ただしロケでは満潮だったため見ることができなかったため、上記のように干潮時に撮影された画像がインサートとして放映されている。
《 個人的関わり 》
この排出口らしきものの存在も真締川の護岸観察の割と早い過程で気づいてはいた。しかし撮影したのはこの近くにある船卸し斜路の遺構よりもずっと後である。


それと言うのも同様の古い排水口の跡は新川の石積みの至る所に見受けられること、干潮時にしか姿を現さず撮影機会が少なかったこと、水質が向上したとは言えヘドロの溜まる排水管へカメラを向ける気になれなかったのが理由だった。

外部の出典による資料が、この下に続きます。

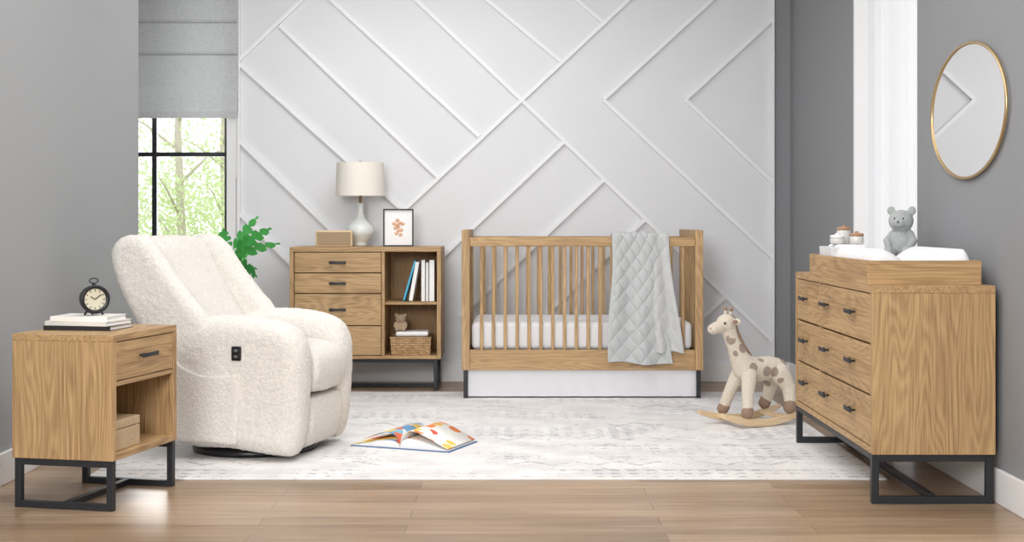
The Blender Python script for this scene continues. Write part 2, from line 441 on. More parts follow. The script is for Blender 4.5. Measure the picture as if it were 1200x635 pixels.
# ------------------------------------------------------------------ crib
def frame_rect(parent, name, fixed, a0, a1, z0, z1, t, plane):
    g = empty_child(name, parent)
    def bx(nm, p0, p1, q0, q1):
        if plane == 'x': box(nm, fixed, fixed+t, p0, p1, q0, q1, METAL, g, bev=.0015)
        else: box(nm, p0, p1, fixed, fixed+t, q0, q1, METAL, g, bev=.0015)
    bx('leg_front', a0, a0+t, z0, z1); bx('leg_rear', a1-t, a1, z0, z1)
    bx('bottom_bar', a0+t, a1-t, z0, z0+t); bx('top_bar', a0+t, a1-t, z1-t, z1)

cr = empty('crib', (-.285, 7.74, RZ))
CW, CD, zt = 1.369, .74, .955
for nm, x in (('left', 0), ('right', CW-.045)):
    g = empty_child('end_'+nm, cr)
    for n2, y in (('front', 0), ('rear', CD-.05)):
        box('post_'+n2, x, x+.045, y, y+.05, .16, zt, WZ, g)
    box('top_cap', x, x+.045, .05, CD-.05, zt-.055, zt, WY, g)
    box('bottom_rail', x+.008, x+.037, .05, CD-.05, .16, .27, WY, g)
    for i in range(9):
        y = .05+(CD-.1)*(i+1)/10; box('slat', x+.014, x+.031, y-.009, y+.009, .27, zt-.055, WZ, g, bev=.003)
    frame_rect(g, 'metal_leg_frame', x+.01, .01, CD-.01, 0, .16, .022, 'x')
for nm, y in (('front', .008), ('rear', CD-.04)):
    g = empty_child('side_'+nm, cr)
    box('top_rail', .045, CW-.045, y, y+.032, .862, .912, WX, g, bev=.004)
    box('bottom_rail', .045, CW-.045, y, y+.032, .16, .275, WX, g, bev=.003)
    for i in range(18):
        x = .045+(CW-.09)*(i+1)/19; box('slat', x-.0095, x+.0095, y+.008, y+.024, .275, .862, WZ, g, bev=.003)
mt = box('mattress', .055, CW-.055, .05, CD-.05, .27, .43, CLOTH, cr, bev=.03, seg=5)
v = []; f = []; n = 200
path = []
for i in range(n+1): path.append((.035+(CW-.07)*i/n, .034))
for i in range(60): path.append((CW-.035, .034+(CD-.07)*(i+1)/60))
for i in range(n): path.append((CW-.035-(CW-.07)*(i+1)/n, CD-.036))
for i in range(60): path.append((.035, CD-.036-(CD-.07)*(i+1)/60))
for i, (x, y) in enumerate(path):
    for z in (.008, .08, .165):
        w = .003*math.sin(i*.35)*(1-z/.2); v.append((x+w*.5, y+w, z))
for i in range(len(path)-1):
    for k in range(2): f.append((i*3+k, (i+1)*3+k, (i+1)*3+k+1, i*3+k+1))
mobj('bed_skirt', v, f, plain('bed_skirt_cotton', (222,222,226), .9, bump=.2, bscale=250, var=.02), cr, smooth=True)

BL = plain('quilt_fabric', (186,189,189), .9, bump=.3, bscale=400, var=.04)
BL2 = plain('quilt_backing', (196,197,196), .9, bump=.5, bscale=300, var=.12)
qb = empty('quilted_blanket', (-.285, 7.74, RZ))
def drape(name, x0t, x1t, x0b, x1b, zb0, zb1, off, quilt, mat, back, ph=0):
    nu, nv = 130, 300; v = []; f = []
    zr = .918; yf = .002-off; yb = .046+off
    for j in range(nv+1):
        t = j/nv
        for i in range(nu+1):
            u = i/nu
            zb = zb0+(zb1-zb0)*u+.006*math.sin(u*8+ph)
            Lf = zr-zb; La = .05; Lb = back; s = t*(Lf+La+Lb)
            drop = max(0, Lf-s)/Lf
            xa = x0t+(x0b-x0t)*drop+.008*math.sin(drop*6+ph); xb = x1t+(x1b-x1t)*drop+.008*math.sin(drop*5+1+ph); x = xa+(xb-xa)*u
            wav = ((.5+.5*math.sin(u*11+ph+drop*1.8))*.028+(.5+.5*math.sin(u*19+ph*2-drop*3))*.008)*min(1, drop*1.8)+.010*drop
            if s < Lf: y, z = yf-wav-.004, zb+s; nrm = Vector((0,-1,0))
            elif s < Lf+La:
                a = (s-Lf)/La*math.pi; y = (yf+yb)/2-math.cos(a)*(yb-yf)/2-.004*math.cos(a); z = zr+math.sin(a)*.012+.003; nrm = Vector((0,-math.cos(a), math.sin(a)))
            else: y, z = yb+.004, zr-(s-Lf-La); nrm = Vector((0,1,0))
            q = 0
            if quilt:
                U = u*(x1b-x0b)/.09; V = s/.10
                q = (abs(math.sin((U+V)*math.pi))**.4*abs(math.sin((U-V)*math.pi))**.4)*quilt
                e = min(u, 1-u); q *= min(1, e*12)
            p = Vector((x, y, z))+nrm*q
            v.append(p)
    for j in range(nv):
        for i in range(nu):
            a = j*(nu+1)+i; f.append((a, a+1, a+nu+2, a+nu+1))
    o = mobj(name, v, f, mat, qb, smooth=True)
    m = o.modifiers.new('s', 'SOLIDIFY'); m.thickness = .005; m.offset = 1
    return o
drape('quilt_front_fold', .852, 1.10, .828, 1.195, .21, .195, .008, .011, BL, .32)
drape('quilt_rear_fold', .99, 1.17, 1.05, 1.245, .27, .262, .002, .006, BL2, .3, 2)

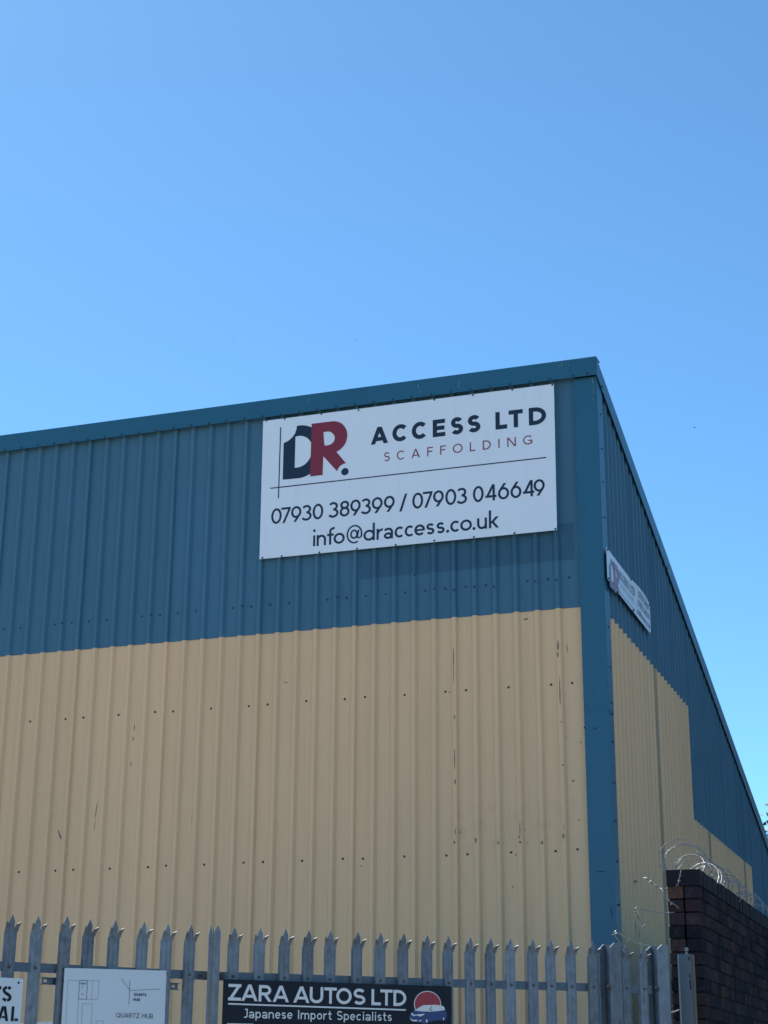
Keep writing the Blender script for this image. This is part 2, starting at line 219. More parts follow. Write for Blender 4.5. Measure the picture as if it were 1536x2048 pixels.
# ------------------------------------------------------------------ warehouse
WH = thing('warehouse', 'tall corner of a metal-clad warehouse, blue ribbed sheets above beige ones', 'warehouse')
DEP, RUN, CRW = 0.034, 0.021, 0.036
ZB, ZTOP, ZSB, ZSL = 5.80, 8.09, 5.766, 4.488
def roof_z(y): return 8.212 - 0.290 * y

def sheet(name, mats, crowns, a0, a1, side, ztop, zbot, off=0.0, label=None):
    """one profiled sheet; crowns = start positions of rib crowns along the wall"""
    prof = [(a0, DEP)]
    for c in crowns:
        for (u, d) in ((c - RUN, DEP), (c, 0.0), (c + CRW, 0.0), (c + CRW + RUN, DEP)):
            if u > prof[-1][0] + 1e-5 and u < a1: prof.append((u, d))
        # small stiffener swage in the pan
    prof.append((a1, DEP))
    b = MB()
    def P(u, d, z):
        d = d - off
        return (XC - d, u, z) if side else (u, d, z)
    def zt(u): return ztop(u) if callable(ztop) else ztop
    for (u0, d0), (u1, d1) in zip(prof, prof[1:]):
        q = [P(u0, d0, zbot), P(u1, d1, zbot), P(u1, d1, zt(u1)), P(u0, d0, zt(u0))]
        if side: q = [q[0], q[1], q[2], q[3]]
        b.poly(q)
    o = b.build(name, mats, WH)
    m = o.modifiers.new('thickness', 'SOLIDIFY'); m.thickness = 0.0015; m.offset = 0
    if label: o['label'] = label
    return o

XC = 0.2416
# front wall: 12 m of 1 m wide sheets, five ribs each
for k in range(13):
    hi = -1.0 * k + 0.030 if k == 0 else -1.0 * k - 0.208 + CRW + 0.01
    lo = -1.0 * (k + 1) - 0.208 + CRW
    crowns = [-1.0 * k - 0.2 * j - 0.008 for j in range(6, 0, -1)] if k == 0 else [-1.0 * k - 0.2 * j - 0.008 for j in range(6, 0, -1)]
    al = (0.002 if k % 2 else 0.0)
    sheet('wall_sheet', M_blue, crowns, lo, hi, False, ZTOP, ZB, off=0.0045 + al)
    sheet('wall_sheet', M_beige, crowns, lo, hi, False, ZB + 0.06, 0.0, off=al)
# side wall
def sk(k): return 0.4047 + 0.189 * k
bounds = [-1, 5, 10, 11, 16, 21, 26, 27, 33, 39, 41, 42, 45, 51, 57, 63, 69, 75, 81]
for n, (ka, kb) in enumerate(zip(bounds, bounds[1:])):
    lo = sk(ka) + (0.0 if ka >= 0 else 0.006); hi = sk(kb) + 0.006
    crowns = [sk(k) for k in range(ka, kb + 1)]
    zt = ZSB if kb <= 21 else (ZSL if kb <= 45 else None)
    top = lambda u: roof_z(u) - 0.10
    al = 0.002 if n % 2 else 0.0
    sheet('wall_sheet', M_blue, crowns, lo, hi, True, top, zt if zt else 0.0, off=al + 0.003)
    if zt:
        dark_strip = (kb - ka == 1)  # one-pitch sheets at the joints get a darker beige
        sheet('wall_sheet', M_beige_dark if dark_strip else M_beige, crowns, lo, hi, True, zt + 0.05, 0.0, off=al,
              label='narrow darker strip of beige sheet' if dark_strip else None)
# liner behind the sheets, end and rear walls
b = MB()
YE = 16.0
b.box((-13.2, 0.05, 0), (0.16, 0.12, 8.08))
b.poly([(0.16, 0.12, 0), (0.16, YE, 0), (0.16, YE, roof_z(YE) - 0.2), (0.16, 0.12, 8.0)])
b.poly([(-13.2, 0.12, 0), (-13.2, YE, 0), (-13.2, YE, roof_z(YE) - 0.2), (-13.2, 0.12, 8.0)])
b.poly([(-13.2, YE, 0), (0.16, YE, 0), (0.16, YE, roof_z(YE) - 0.2), (-13.2, YE, roof_z(YE) - 0.2)])
b.build('wall_lining', M_dark, WH)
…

その後図書館で借りて読んでいた[1]の中に、この2つの穴が明治期の火力発電所の排水口であることを記述した部分を見つけた。この記述を元に現地へ撮影に行ってブログ記事を作成している。[2]
外部ブログ:  真締川に遺る冷却水の排水口?(2013/7/13)
その後同様の古い遺構がないか暫くは新川の護岸に見える管や排水口を観察するようになった。この過程で護岸自体の材質(間知石・コンクリート)や高さ、間に挟み込まれた夾雑物(レンガや廃材など)から護岸改変の時期や土地利用を推測する手がかりとなることに気づいた。
2016年2月に新川橋関連の記事作成の折りに新川区間を綿密に調査し、この過程で初めて河床へ降りて排水口へ接近し詳細な調査を行ったときの時系列記事。全3巻。

時系列記事: 真締川・火力発電所の排水口【1】
出典および編集追記:

1.「ときわ公園物語」p.46

2. 既に当サイトは開設されていたが当時は恐らくまだ河川カテゴリを作成しておらず収録する場所がなかったためにブログへ記述したようである。